When I studied math in the late 1960s, I learned how to do complicated calculations using a slide rule. All engineers worth their salt walked around with a slide rule in their breast pocket, and an engineer I was to be.

Then came the digital calculator, and I was to be something else, and the rest is history, as they say.

Today, hardly anyone knows a slide rule, let alone how to use it.

Just as the path of humanity is lined with new knowledge and skills, it is also lined with knowledge and skills that have lost their relevance and been unlearned over time.

Learning and unlearning tend to go hand in hand. For the most, unlearning is seen as something positive; we unlearn what seems obsolete to give room to what seems more useful. Anyone proposing the revival of the slide rule would be perceived as slightly eccentric.

That said, we might be on a fast track to unlearn things we shouldn’t. Most importantly, the ability to think and communicate reasonably well what we believe.

We are increasingly communicating via machines that can be digitally manipulated to erase the distinction between true and false, real and unreal, and to conceal who is sharing with us and why, and thus, I suspect, making us unlearn how to communicate well.

We are rapidly outsourcing our thinking to machines we perceive as intelligent as they seem to show in field after field that they can think better than us. Or rather, we are unlearning how to think for ourselves since there will be machines that will feel better and faster than we do, increasingly doing it in ways that seem more human.

“We might be on a rapid track to unlearn things we shouldn’t”

While it is true that most humans still make the machines, for example, write the instructions, or algorithms, that tell the machines what to do, the devices are already able to make themselves, for example, write instructions for new machines, which means that humans may be lured to unlearn that skill as well. Why learn something that machines can do better and faster?

It has yet to be determined what the self-programming machines might be made to do. Still, the warnings that they might be made to do things that we don’t want them to do now come from the people who have invented and developed them and are becoming increasingly wary of their possible and unimaginable consequences.

I can imagine the great unlearning, the unlearning of the kind of thinking that, with all its flaws, distinguishes humans from machines.

Anything that artificially intelligent machines can be made to do, and this will rapidly increase. They will do better and faster than humans. Consequently, in more areas of human life, we will perceive machine thinking, or whatever we want to call it, as superior to human thought.

But AI machines do not think, even though it may seem so. However, advanced AI machines calculate, and they can be made to calculate vast quantities of digital information at incredible speeds. Still, inhumanly rapid calculations of inhumanly large amounts of digitalised data are ultimately what their “thinking” is based on.

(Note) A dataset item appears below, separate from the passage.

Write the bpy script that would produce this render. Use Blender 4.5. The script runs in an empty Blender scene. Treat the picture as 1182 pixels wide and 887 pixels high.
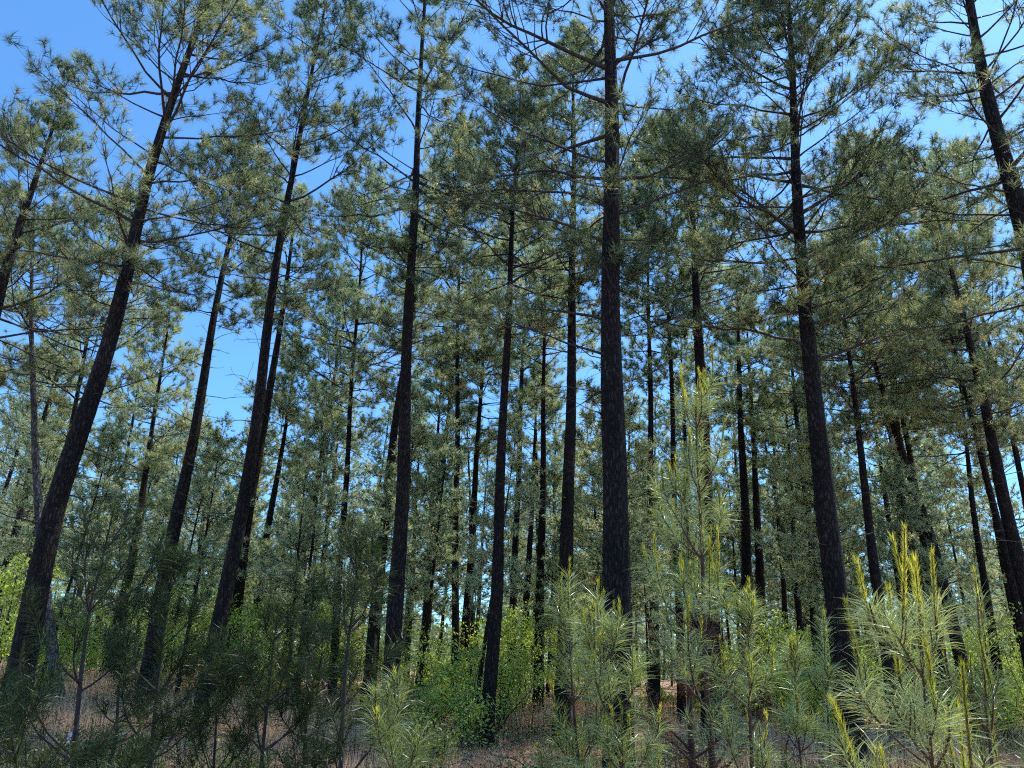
import bpy, math, random
import numpy as np
from mathutils import Matrix, Vector

SEED = 7
rng = np.random.default_rng(SEED)
random.seed(SEED)
sc = bpy.context.scene
COL = sc.collection
PI = math.pi

# ------------------------------------------------------------------ camera
W0, H0, F = 1182.0, 887.0, 888.0          # photograph size and focal length in its pixels
PITCH, ROLL = math.radians(20.5), math.radians(1.8)
CAMZ = 1.6
Rc = (Matrix.Rotation(PI/2 + PITCH, 3, 'X') @ Matrix.Rotation(ROLL, 3, 'Z'))
camd = bpy.data.cameras.new('camera')
cam = bpy.data.objects.new('camera', camd)
COL.objects.link(cam)
cam.matrix_world = Matrix.Translation((0, 0, CAMZ)) @ Rc.to_4x4()
camd.sensor_fit = 'HORIZONTAL'
camd.sensor_width = 36.0
camd.lens = 36.0 * F / W0
camd.clip_start = 0.05
camd.clip_end = 2000
sc.camera = cam
Rn = np.array(Rc)

def at(px, py, Y):
    """real point on the plane y=Y whose picture position is (px,py)"""
    d = Rn @ np.array([(px - W0/2)/F, -(py - H0/2)/F, -1.0])
    return np.array([0, 0, CAMZ]) + d * (Y / d[1])

def proj(p):
    v = Rn.T @ (np.asarray(p, float) - np.array([0, 0, CAMZ]))
    return W0/2 + F*v[0]/-v[2], H0/2 - F*v[1]/-v[2]

def gz(x, y):
    """height of the ground"""
    x = np.asarray(x, float); y = np.asarray(y, float)
    r = np.clip((np.hypot(x, y) - 2) / 10, 0, 1)
    rise = 1.1*np.clip((y-12)/34, 0, 1)**1.3 + 0.5*np.clip((-x-3)/10, 0, 1)*np.clip((y-14)/10, 0, 1)
    return rise + r*(0.10*np.sin(x*0.21+1.3)*np.cos(y*0.17+0.4) + 0.05*np.sin(x*0.63+y*0.5) + 0.035*np.sin(x*1.7-y*1.1)*np.sin(y*1.3))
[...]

Whatever we say about human thinking is primarily based on something else. Not least, the capacity for empathy, imagination, creativity, morality, love, hope and doubt.

If we put a higher value on the thinking that machines are capable of, we will devalue and unlearn the sort of thinking that, in all its unpredictability, is what makes us human.

I could be wrong, and I sincerely hope I am. Which, if nothing else, indicates that I am still thinking as a human being.